The 2 to 1 ruling by the D.C. Circuit Court of Appeals rekindles Boehner's fight against Rep. Jim McDermott (D-Wash.) The appellate judges said McDermott "took part in an illegal transaction" when he obtained a tape recording made by a Florida couple who intercepted the call. If McDermott didn't break the law, the judges wrote, "he was at least skirting the edge."

The decision reverses a ruling by U.S. District Judge Thomas F. Hogan, who threw out the suit. Boehner wants $10,000 in damages.

Senators Would Allow

Delay in Making F-22

The congressional battle over the fate of the Air Force's F-22 fighter jet program took another turn as Senate champions of the program said they would agree to put off production for a year provided the House commits to manufacturing 10 of the planes in fiscal 2001.

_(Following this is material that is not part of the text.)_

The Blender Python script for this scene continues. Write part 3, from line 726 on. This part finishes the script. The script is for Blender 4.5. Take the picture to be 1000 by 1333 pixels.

Rather than spending $1.5 billion next year to procure the fighter aircraft, as the Senate originally favored, most of those funds would be used for additional research, development and advanced testing. The Air Force already has spent close to $25 billion developing the F-22 but has completed only about 5 percent of the necessary test flights. The House has not approved any money to build the plane next year.

Senate Passes Funds for

Housing, Science, Vets

The Senate approved a $97 billion measure financing next year's housing, veterans and science programs, despite a White House veto threat over shortfalls for some environmental and public housing efforts.

The measure was approved by voice vote. The next step is for senators to try crafting a compromise with the House, which approved its version two weeks ago. The Senate bill is $2.5 billion below what President Clinton requested. But it provides $5 billion more than the House approved, making it much closer to the legislation's likely final version.

Business Groups Spurn

Minimum Wage Plan

A bipartisan proposal aimed at raising the minimum wage is running into trouble with business groups. A group of moderate Republicans and conservative Democrats, led by Reps. Rick Lazio (R-N.Y.) and Gary A. Condit (D-Calif.), has suggested raising the $5.15 hourly wage by $1.30 over four years while providing a number of tax breaks for the businesses most affected by the hike.

Key business groups, such as the National Restaurant Association, the National Federation of Independent Business and the National Retail Federation, indicated that they could not support a $1.30 increase.

Defense Dept. Honors

Clark's NATO Command

Gen. Wesley K. Clark, the supreme commander of NATO forces in the air campaign against Yugoslavia, was awarded the Defense Distinguished Service Medal in a surprise ceremony yesterday at the Pentagon.

Defense Secretary William S. Cohen presented the award, the highest honor he can grant on his own authority, at a meeting of four-star admirals and generals.

The citation accompanying the medal states that "General Clark's diplomatic, political and military acumen, as well as his personal command presence, was singularly responsible" for maintaining the unity of NATO's 19 member countries in the alliance's first offensive operation.